Lame Adventure 153: Tree Piles

I was running errands on the Upper West Side.  Everywhere I looked I encountered piles of discarded Christmas trees heaped on the sidewalk waiting for the trash collector, another post-holiday Gotham City tradition that is not as exalted as when those same trees were standing tall and fresh or when they were clad in traditional tree-drag.

Battalion of trees at 72nd and Broadway

Trees with rigor mortis still clad in tinsel.

Tree suffering double indignity piled under snow and carpet.

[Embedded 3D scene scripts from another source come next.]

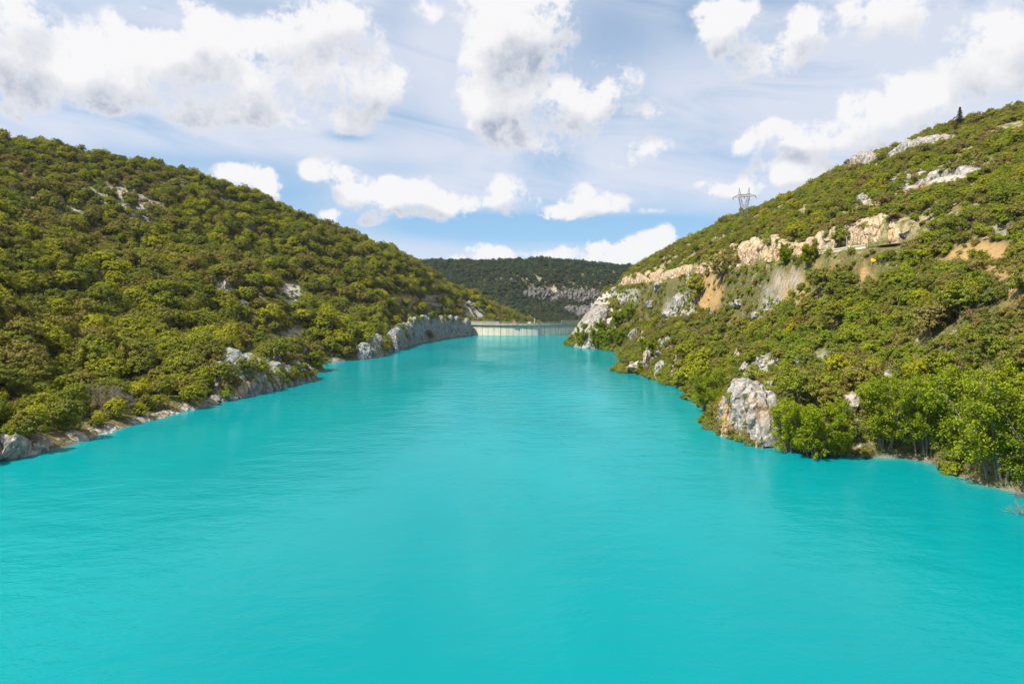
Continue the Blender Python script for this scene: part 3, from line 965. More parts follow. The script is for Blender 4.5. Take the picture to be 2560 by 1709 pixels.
WILLOWS = [branchy(601, 11, 8, 4.4, 8, .13, WILLOW, 'willow', base_spread=.9), branchy(602, 12.5, 8, 5.0, 8, .14, WILLOW, 'willow', base_spread=1.0),
           branchy(603, 8.5, 8, 3.8, 7, .12, FRESH, 'willow', base_spread=1.2)]
WATERSIDE = [branchy(611, 8, 6, 3.0, 8, .17, FRESH, 'tree', base_spread=.6), branchy(612, 9, 6, 2.6, 8, .18, WILLOW, 'tree', base_spread=.5)]


def dead_tree(seed, h, name, mat, twigs=9):
    r = np.random.default_rng(seed)
    mb = MB()

    def grow(p, d, l, rad, lev):
        k = np.linspace(0, 1, 4)[:, None]
        bend = r.normal(size=3) * .16 * l
        pts = p + d * l * k + bend * k ** 2
        mb.tube(pts, np.linspace(rad, rad * .5, 4), 4)
        if lev == 0: return
        for i in range((4, 4, 4, twigs)[-lev] if lev <= 3 else 5):
            t = r.uniform(.35, 1.0)
            q = p + d * l * t + bend * t * t
            nd = d + r.normal(size=3) * .62; nd[2] += .12
            nd /= np.linalg.norm(nd)
            grow(q, nd, l * r.uniform(.42, .7), rad * .5, lev - 1)
    for s in range(4):
        a = s * 1.6
        d = np.array((math.cos(a) * .45, math.sin(a) * .45, 1.0)); d /= np.linalg.norm(d)
        grow(np.array((0, 0, -.5)), d, h * .55, h * .018, 4)
    V, F = mb.arrays()
    return mesh_np(name, V, F, mat)


def conifer(seed, h):
    r = np.random.default_rng(seed)
    C, N = [], []
    for i in range(26):
        t = i / 25
        z = h * (.10 + .88 * t)
        rad = h * .24 * (1 - t) ** .85 + .12
        for j in range(int(9 * (1 - t)) + 4):
            a = r.uniform(0, 6.28); L = rad * r.uniform(.7, 1.15)
            for q in np.linspace(.15, 1, 7):
                for _ in range(6):
                    C.append((math.cos(a) * L * q + r.normal() * .12, math.sin(a) * L * q + r.normal() * .12, z + .18 * L * q * q - .1 * L * q + r.normal() * .08))
                    N.append((r.normal() * .5, r.normal() * .5, 1))
    lv = leaves(np.array(C), np.array(N), .16, r, .4)
    mb = MB(); mb.tube([(0, 0, -.8), (0, 0, h * .5), (0, 0, h * .97)], [h * .02, h * .013, .02], 6)
    return Kind('conifer', lv, mb.arrays(), NEEDLE)


def place(kind, loc, scale=1.0, rz=None, name=None, label=None, cat='tree', group=None, sink=0.3, sz=None):
    """a single plant: an Empty at its foot that holds crown and trunk"""
    e = bpy.data.objects.new(name or kind.name, None)
    COL.objects.link(e)
    e.location = (loc[0], loc[1], loc[2] - sink)
    e.rotation_euler = (0, 0, random.uniform(0, 6.28) if rz is None else rz)
    e.scale = (scale, scale, scale * (sz or 1.0))
    link('crown', kind.crown, e)
    link('trunk', kind.trunk, e)
    return tag(e, label, cat, group)


# ------------------------------------------------------------------ scattering a mass of plants
def scatter(name, pts, rot, scl, idx, protos, label, cat):
    """one object of countless plants: points that carry turn, size and kind"""
    me = bpy.data.meshes.new(name)
    me.vertices.add(len(pts)); me.vertices.foreach_set('co', np.asarray(pts, np.float32).ravel())
    me.attributes.new('rot', 'FLOAT_VECTOR', 'POINT').data.foreach_set('vector', np.asarray(rot, np.float32).ravel())
    me.attributes.new('scl', 'FLOAT_VECTOR', 'POINT').data.foreach_set('vector', np.asarray(scl, np.float32).ravel())
    me.attributes.new('pick', 'INT', 'POINT').data.foreach_set('value', np.asarray(idx, np.int32))
    o = link(name, me)
    ng = bpy.data.node_groups.new(name, 'GeometryNodeTree')
    ng.interface.new_socket('Geometry', in_out='INPUT', socket_type='NodeSocketGeometry')
    ng.interface.new_socket('Geometry', in_out='OUTPUT', socket_type='NodeSocketGeometry')
    N, Lk = ng.nodes, ng.links
    gi, go, jn = N.new('NodeGroupInput'), N.new('NodeGroupOutput'), N.new('GeometryNodeJoinGeometry')

    def named(nm, typ):
        a = N.new('GeometryNodeInputNamedAttribute'); a.data_type = typ
        a.inputs['Name'].default_value = nm
        return a.outputs['Attribute']
    rt, sc_, pk = named('rot', 'FLOAT_VECTOR'), named('scl', 'FLOAT_VECTOR'), named('pick', 'INT')
    for k, me_p in enumerate(protos):
        src = bpy.data.objects.new(me_p.name + '_source', me_p)
        oi = N.new('GeometryNodeObjectInfo'); oi.inputs['Object'].default_value = src; oi.inputs['As Instance'].default_value = False
        cm = N.new('FunctionNodeCompare'); cm.data_type = 'INT'; cm.operation = 'EQUAL'
        Lk.new(pk, cm.inputs[2]); cm.inputs[3].default_value = k
        ip = N.new('GeometryNodeInstanceOnPoints')
        Lk.new(gi.outputs[0], ip.inputs['Points']); Lk.new(cm.outputs[0], ip.inputs['Selection']); Lk.new(oi.outputs['Geometry'], ip.inputs['Instance'])
        Lk.new(rt, ip.inputs['Rotation']); Lk.new(sc_, ip.inputs['Scale'])
        Lk.new(ip.outputs[0], jn.inputs[0])
    Lk.new(jn.outputs[0], go.inputs[0])
    md = o.modifiers.new('scatter', 'NODES'); md.node_group = ng
    return tag(o, label, cat, kind='stuff')


def jitter_grid(x0, x1, y0, y1, sp, r):
    X, Y = np.meshgrid(np.arange(x0, x1, sp), np.arange(y0, y1, sp), indexing='ij')
    X = X.ravel() + r.uniform(-.48, .48, X.size) * sp; Y = Y.ravel() + r.uniform(-.48, .48, Y.size) * sp
    return X, Y


KEEP_OUT = []          # x, y, radius: no scattered plant here (hand-set trees, the dam, the road)


def keep(X, Y):
    ok = np.ones(len(X), bool)
    for (x, y, rr) in KEEP_OUT: ok &= (X - x) ** 2 + (Y - y) ** 2 > rr * rr
    return ok


# ------------------------------------------------------------------ rock faces in place
OUT = {'bluff': 2.4, 'dam_cliff': 4.5, 'headland': 2.5, 'point_cliff': 2.0, 'cape_cliff': .9}
CLEAR = {'dam_cliff': 4.5, 'bluff': 1.4, 'headland': 4.0, 'point_cliff': 1.0, 'cape_cliff': 0}


def wall_thing(name, key, mat, seed, label, res=.7, **kw):
    b, h, sd = WALLS[key]
    P = np.array(b); L = np.r_[0, np.cumsum(np.linalg.norm(np.diff(P[:, :2], axis=0), axis=1))]
    for u in np.arange(0, L[-1], 3.0):
        x, y = np.interp(u, L, P[:, 0]), np.interp(u, L, P[:, 1]); hh = np.interp(u, L, h)
        cl = CLEAR.get(key, 0)
        if cl: KEEP_OUT.append((x - sd * -1 * WALL_LEAN[key] * hh * .5, y, cl + WALL_LEAN[key] * hh * .4))
    return tag(link(name, rock_wall(name, b, h, mat, seed, res, WALL_LEAN[key], side=sd, out=OUT.get(key, 1.0), **kw)), label, 'cliff')


wall_thing('cliff', 'dam_cliff', LIME_SHADE_GREY, 11, 'tall blue-grey streaked cliff rising from the water beside the dam', amp=1.2, cap=5, block=8.0, rag=.17)
wall_thing('cliff', 'point_cliff', LIME_SHADE_GREY, 12, 'grey rock face half hidden by trees on the wooded point before the dam', amp=1.8, cap=5)
wall_thing('cliff', 'cape_cliff', LIME_SHADE_GREY, 13, 'broken grey cliff with ochre stains on the scrubby cape opposite the pylon hillside', res=.5, amp=1.8, cap=6, block=3.4, rag=.45)
wall_thing('cliff', 'bluff', STAINED, 14, 'pale limestone bluff with orange stains standing in the water below the scrub', res=.28, amp=1.2, cap=6, block=2.2, rag=.3)
wall_thing('cliff', 'headland', LIME, 15, 'bare pale rock headland sloping into the lake in front of the dam', res=.8, amp=1.7, cap=5, block=3.0)
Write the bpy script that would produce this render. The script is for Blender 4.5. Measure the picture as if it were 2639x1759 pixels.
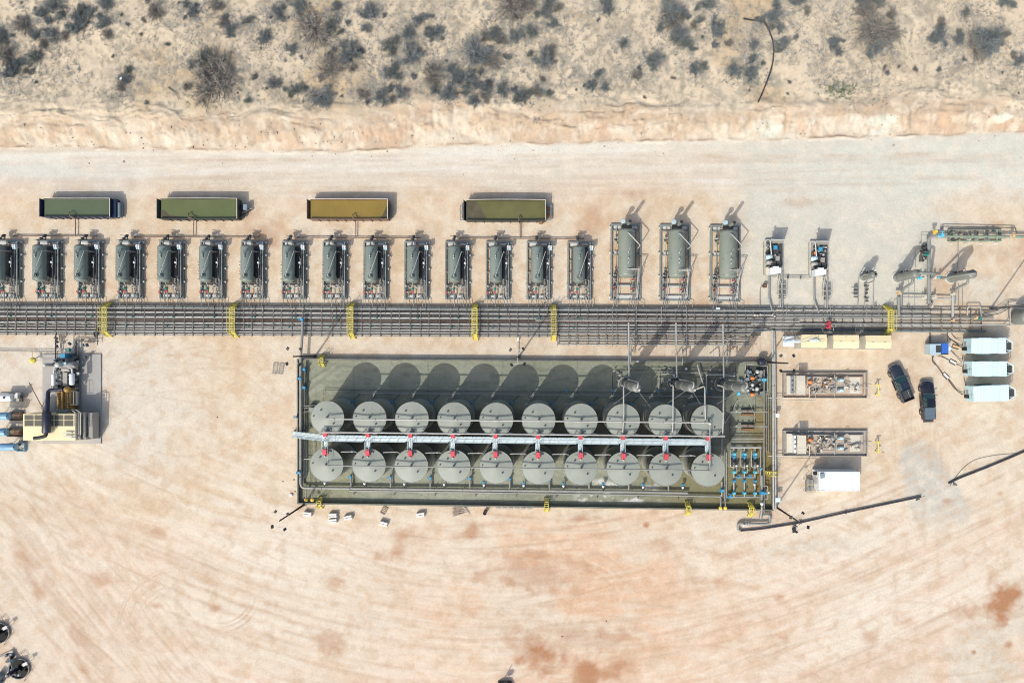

That afternoon, they were simply reduced to piles of tree corpses that were of no further use to their owners.  Most New York City apartments are tight on space, so the average resident is not going to be inclined to compost his or her tree.  Last week, I tried a new Trader Joe’s cereal containing a key ingredient that could have been mulch.  I gave it to my sidekick, Greg.

Bark in a box.

At the risk of encountering the wrath of The New Yorker and a beating from the angry ghosts of Harold Ross, William Shawn, and their current fire-breathing legal department, pictured below is one of their more profound cartoons by Jack Ziegler that perfectly captures the post-holiday spirit.

Another New York City tradition, dumping trees in any available trash can.

This cartoon is also available as a holiday card on their The New Yorker Store web site.

Some years back I had a next-door neighbor that kept her over-sized holiday wreath hanging outside her door for six months.  By February, it was shedding needles so profusely I had to sweep my apartment’s entryway every time I entered.  By April I was practically vacuuming hourly.  Possibly, every time she entered her apartment, she was blind to the shower of needles forever falling.  Maybe this wreath had some sentimental, or more likely, mental symbolism.  I recall that she worked for Lord & Taylor, or Ann Taylor, or maybe she was a tailor.  She did not strike me as a tree hugger-type.  Several times, I considered politely asking her to “please take that eye-sore the hell down,” but it was her wreath, her door, and it was not as if she was hanging a giant holiday fruitcake that had attracted every fly on earth.

Finally, one day in June while I was home indulging my favorite hobby, procrastinating,  I heard a thunk outside our respective sanctum sanctorums.  We simultaneously opened our doors to find her wreath collapsed in a heap on the floor.

Me (thinking to myself):  Oh happy day!

Neighbor:  How’d that happen?

Me:  Old age or suicide.

Neighbor:  Do you think I should take it down?

Me:  Or piece it back together.  I have a mini pine forest in my vacuum cleaner that I can pass onto you.  Christmas is barely six months away!

She got the message and threw it out.